Düşman; birine karşı kötü duygular besleyen, onun kötülüğünü isteyen, ona zarar vermeye çalışan, onu hiç sevmeyen, ondan nefret eden, yağı, hasım, dost karşıtı gibi anlamlara gelir. Diğer bir ifade ile düşman; aralarında, birbiriyle silahlı çatışmaya varacak denli bir anlaşmazlık bulunan yanlardan her biri, birbirleriyle savaşan devletler ve bu devletlerin asker, sivil bütün uyrukları demektir. İşte düşman kelimesi ile ilgili gerçek ve mecaz anlamlı örnek cümleler.

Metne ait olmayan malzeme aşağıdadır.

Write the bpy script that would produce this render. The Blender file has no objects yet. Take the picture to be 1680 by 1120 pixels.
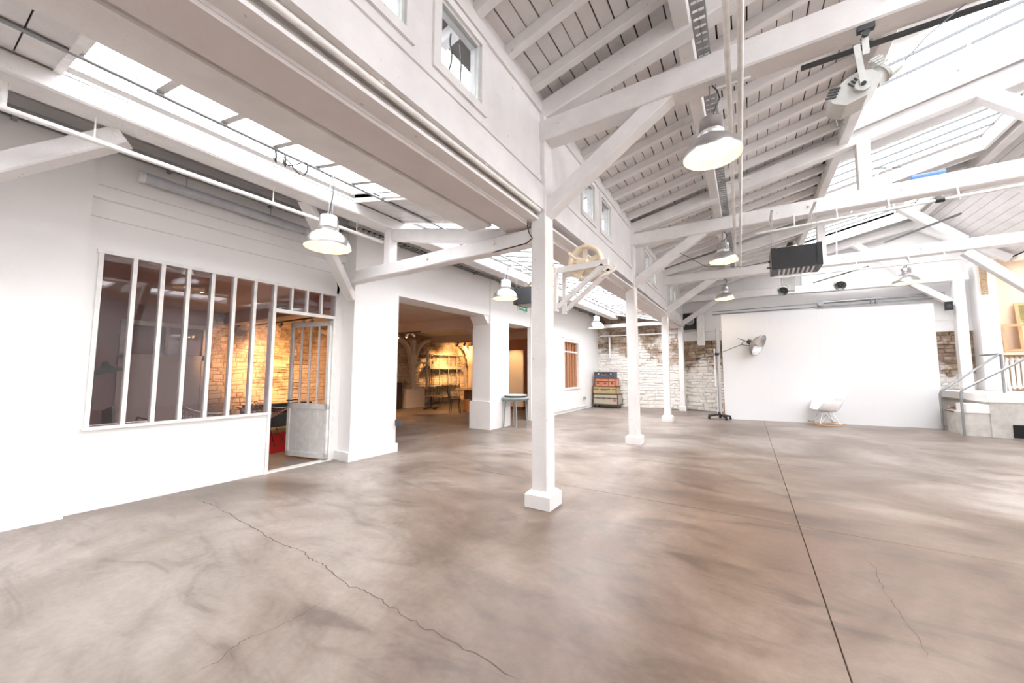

– Şu dakika yalnız bu memleketin değil, bütün insanlığın düşmanı kesilmişti. (Y. K. Karaosmanoğlu)
Hele ihtiyarlıkta yatağa düşmek, düşman başına. (A. İlhan)
– Can düşmanları etrafında cirit atıyorlardı.
– İki aile birbirine düşmandı.
– Ben ki dans salonlarına, barlara düşman bir adamımdır. (S. F. Abasıyanık)
– Nihayet düşman amana geldi.
– Düşmana aman dedirtmek boynumuzun borcu oldu artık.
– Her sokak düşmanlarla doluyken o, sevinçli sevinçli şarkı söylüyor. (A. Gündüz)
– Dostumuza güvenmeyelim de, düşmanımıza mı güvenelim? (B. R. Eyuboğlu)
– Artık düşman hattının ardında kapana kısılmıştır.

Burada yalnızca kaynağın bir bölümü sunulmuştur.